Os 14 painéis que compõem uma das mais representativas obras da pintura portuguesa do século XVI estão de volta ao Museu de Setúbal, após um complexo e ambicioso projeto de conservação e restauro. Retoque nas cores e fotografia científica antecedem regresso
É do século XVI, do tempo do Renascimento, substantivo que se aplica na perfeição ao Retábulo da Capela-Mor da Igreja do Convento de Jesus, transferido agora para o Museu de Setúbal, já que a conservação preventiva e o restauro a que foi sujeito ao longo dos últimos meses lhe deram mais vida.
Mas, antes de ser devolvido à cidade e a quem a visita, no museu ao qual sempre pertenceu e de onde saiu em 1993, é preciso pegar em pigmentos, solventes, vernizes e pincéis e retocar minuciosamente a pintura.

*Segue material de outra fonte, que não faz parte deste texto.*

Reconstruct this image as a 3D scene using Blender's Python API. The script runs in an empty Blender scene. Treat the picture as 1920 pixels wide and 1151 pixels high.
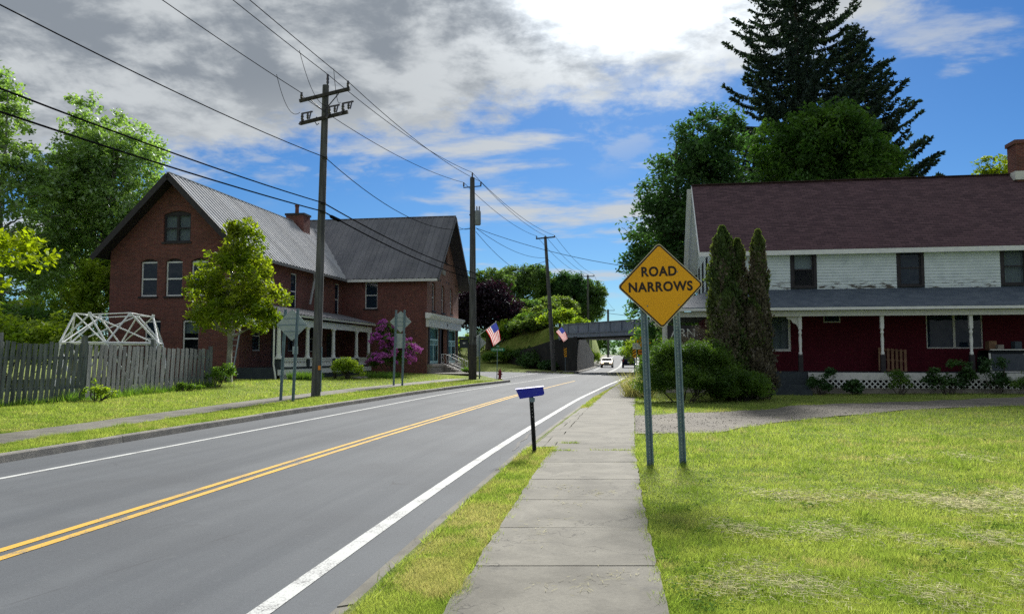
import bpy, bmesh, math, random
import numpy as np
from mathutils import Vector, Matrix

# ------------------------------------------------------------------ camera, sky, sun, exposure
SC = bpy.context.scene
COL = SC.collection
R = math.radians
TH = math.atan(92.5 / 1440.0)          # the phone was tipped slightly up
EYE = 1.65
cam = bpy.data.cameras.new('camera'); cam.lens = 27.0; cam.sensor_width = 36.0
cam.clip_start = 0.05; cam.clip_end = 6000
co = bpy.data.objects.new('camera', cam); COL.objects.link(co)
co.location = (0, 0, EYE); co.rotation_euler = (math.pi / 2 + TH, 0, 0)
SC.camera = co

SUN_AZ = R(9.5)      # to the right of straight ahead
SUN_EL = R(33.0)
SUN_DIR = Vector((math.sin(SUN_AZ) * math.cos(SUN_EL), math.cos(SUN_AZ) * math.cos(SUN_EL), math.sin(SUN_EL)))
SKY_STRENGTH = 0.05
EXPOSURE = 0.80
sl = bpy.data.lights.new('sun', 'SUN'); sl.energy = 4.8; sl.angle = R(11.0); sl.color = (1.0, 0.965, 0.90)
so = bpy.data.objects.new('sun', sl); COL.objects.link(so)
so.rotation_euler = (-SUN_DIR).to_track_quat('-Z', 'Y').to_euler(); so.location = SUN_DIR * 200

SC.view_settings.view_transform = 'Standard'
SC.view_settings.look = 'None'
SC.view_settings.exposure = EXPOSURE
SC.view_settings.gamma = 1.0
SC.view_settings.use_curve_mapping = False
SC.render.engine = 'CYCLES'
SC.cycles.use_denoising = False
try:
    SC.cycles.denoiser = 'OPENIMAGEDENOISE'
    SC.cycles.denoising_prefilter = 'ACCURATE'
except Exception:
    pass
SC.cycles.max_bounces = 6
SC.cycles.diffuse_bounces = 3
SC.cycles.glossy_bounces = 3
SC.cycles.transparent_max_bounces = 8
SC.cycles.caustics_reflective = False
SC.cycles.caustics_refractive = False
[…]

Maria José Francisco, conservadora-restauradora de pintura do Museu de Setúbal/Convento de Jesus, pertence à vasta equipa que, por estes dias, tem dedicado a maior parte do tempo a finalizar o restauro desta obra atribuída à oficina de Lisboa de Jorge Afonso.
De lupa na testa, defronte de um dos quadros das três séries – “A Paixão de Cristo”, “A Infância de Jesus”, ou “As Alegrias da Virgem”, e “Santos Franciscanos” –, vai devolvendo à obra as características originais, intervindo o mínimo possível.
“O que estou a fazer neste momento é o retoque da pintura, que é a aproximação progressiva da cor através de velatura, ou seja, de camadas muito finas, com o objetivo de deixar transparecer a tinta que está por baixo nas zonas onde existe perda original”, refere.
A conservadora-restauradora, em funções na Câmara Municipal desde 1992, participa na fase de restauro para emendar lacunas, numa prova de perícia em que é “imprescindível utilizar materiais de boa reversibilidade e compatíveis com os originais”, explica a técnica.
A presente intervenção de retoque está a ser feita em simultâneo com o levantamento de fotografia através de diversas técnicas como macrofotografia e reflectografia de infravermelhos, a qual permite aceder a pormenores da pintura invisíveis a olho nu e mesmo ao que está por baixo das camadas de tinta, fornecendo imagens digitais do chamado desenho subjacente de Jorge Afonso.
O valor desses registos, realizados por Luís Bravo e Luís Piorro, do Laboratório José de Figueiredo, “é particularmente relevante para avançar no conhecimento da técnica pictórica e dar suporte ao estudo da comunidade científica”, sublinha Michelle Santos, chefe do Serviço Municipal de Museus da Divisão de Cultura e Património, para quem o retábulo, “além de um ex-líbris do Renascimento, é uma fonte inesgotável de informação”.